While heavy rain poured outside on Thursday, 11 October, students and members of the Lafayette Club committee gathered in the society room of St Andrews’ Hotel du Vin Thursday evening to hear Noel Lateef speak on the importance of conflict prevention in the 21st century. Mr Lateef, longstanding president of the Foreign Policy Association based in New York, came to St Andrews as part of the Lafayette Club’s speaker series that seeks to bring world leaders and industry experts together with university students.
Noel Lateef speaking on the importance of conflict prevention. Source: The Lafayette Club
The Foreign Policy Association is a New York based private, nonprofit, non-partisan educational organization which is devoted to the education of American citizens in international affairs. At its founding in 1918, the association was known as the ‘League of Free Nations Association’ and was established to support US President Woodrow Wilson’s vision of world peace as described in his famous Fourteen Points speech. Additionally, its American founders hoped to increase support for United States’ membership in the international organization described at the time in the Versailles Treaty and Paris Peace Conference of 1919.
Today, the organization has built upon its roots as an arena for supporting policy to becoming an educational body more generally. Not only does the organization seek to develop a deep awareness and understanding of how global issues affect the United States, but also to teach citizens media literacy in order to craft informed decisions on foreign policy. Beyond education, the Foreign Policy Association is often the principal venue for foreign policy addresses by presidents and foreign ministers from around the world.
With 24 years of experience as president of the Foreign Policy Association and as author to a number of publications, Noel Lateef was able to share both personal and professional insights into how to navigate the increasingly multi-polar international political system from a lens of conflict and conflict prevention. While Mr Lateef’s speech largely focused on the role of the United Nations as a body that promotes conflict prevention, he also offered personal anecdotes on his journey to becoming president of the Foreign Policy Association.
As the son of an American foreign service officer, international politics have always been heavily imbued in Mr Lateef’s life. For his bachelor’s degree, Mr Lateef attended the Woodrow Wilson School of Public and International Affairs at Princeton University where he graduated magna cum laude.

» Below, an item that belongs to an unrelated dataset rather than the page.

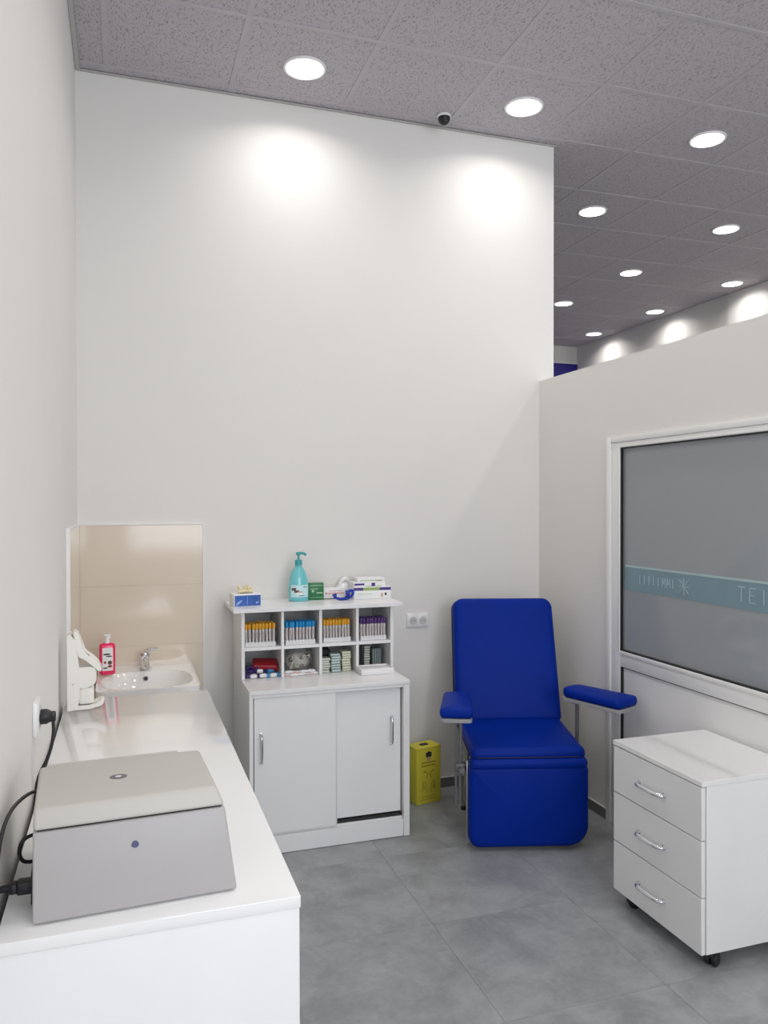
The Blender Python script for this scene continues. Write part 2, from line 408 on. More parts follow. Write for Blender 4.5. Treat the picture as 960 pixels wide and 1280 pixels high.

During this time, he pursued an internship at the US State Department, which he said changed his mind about pursuing a career in foreign service. Instead, he then went on to study public policy at Yale Law School before working for a judge on the U.S. Court of Appeals for the 9th Circuit and later as chairman of the Bowery Savings Bank.
Mr Lateef’s 45-minute speech opened with an anecdote about the Japanese Prime Minister that both highlighted the Foreign Policy Association as an esteemed arena for foreign politicians and showcased the organization’s direct effects on policy matters. In this specific example, the prime minister was misquoted in his speech, sponsored by the Foreign Policy Association, by the media which then led to front page headlines and a hefty drop in stocks that very day.
While a large part of Mr Lateef’s introductory remarks consisted of his past experiences and narratives about various visitors and speakers to the Foreign Policy Association, his speech quickly narrowed in on his ideas surrounding conflict and conflict prevention in the 21st century. He stressed that conflict prevention is crucial for determining whether human civilization will still exist in the next hundred years. While conflict has been a pressing issue for civilization for thousands of years, in this age of globalization and rapid modernization, conflict has become all the more detrimental, not to mention the growing implications of global warming on why and how modern conflicts will be fought.
Staying true to the origins of the Foreign Policy Association, Mr Lateef discussed at length the history of the United Nations in peace building and its important role as a preventer of conflict. Mr Lateef strongly believes that conflict prevention rests heavily in the prioritization of education, which he pointed out is an ideal upheld in the preamble to the United Nation’s Education, Scientific, and Cultural Organization’s (UNESCO)constitution: ‘since war begins in the minds of men, it is in the minds of men that the defences of peace must be constructed’.
Although conflict still persists, Mr Lateef did highlight the ways in which society has improved its abilities to prevent conflict ranging from the early detection of danger, accurate and fast information collection, cooperation between across countries and agencies, fast action, and early mediation. Mr Lateef’s speech ended on a somewhat positive train of thought, which stressed both the progress made and the importance of imagination. The talk concluded with Mr Lateef arguing that the end of the Cold War should be the most esteemed example of the art of the possible.
Overall, Mr Lateef’s speech was extremely informative and equally eye-opening. It should be said, however, that the potency of Mr Lateef’s message may have been lost at times in the overuse of anecdotes and in-text quotes that occasionally seemed to not have a clear connection. Nonetheless, Mr Lateef is an extremely intelligent and insightful speaker who joins the esteemed ranks of the Lafayette Club’s speakers.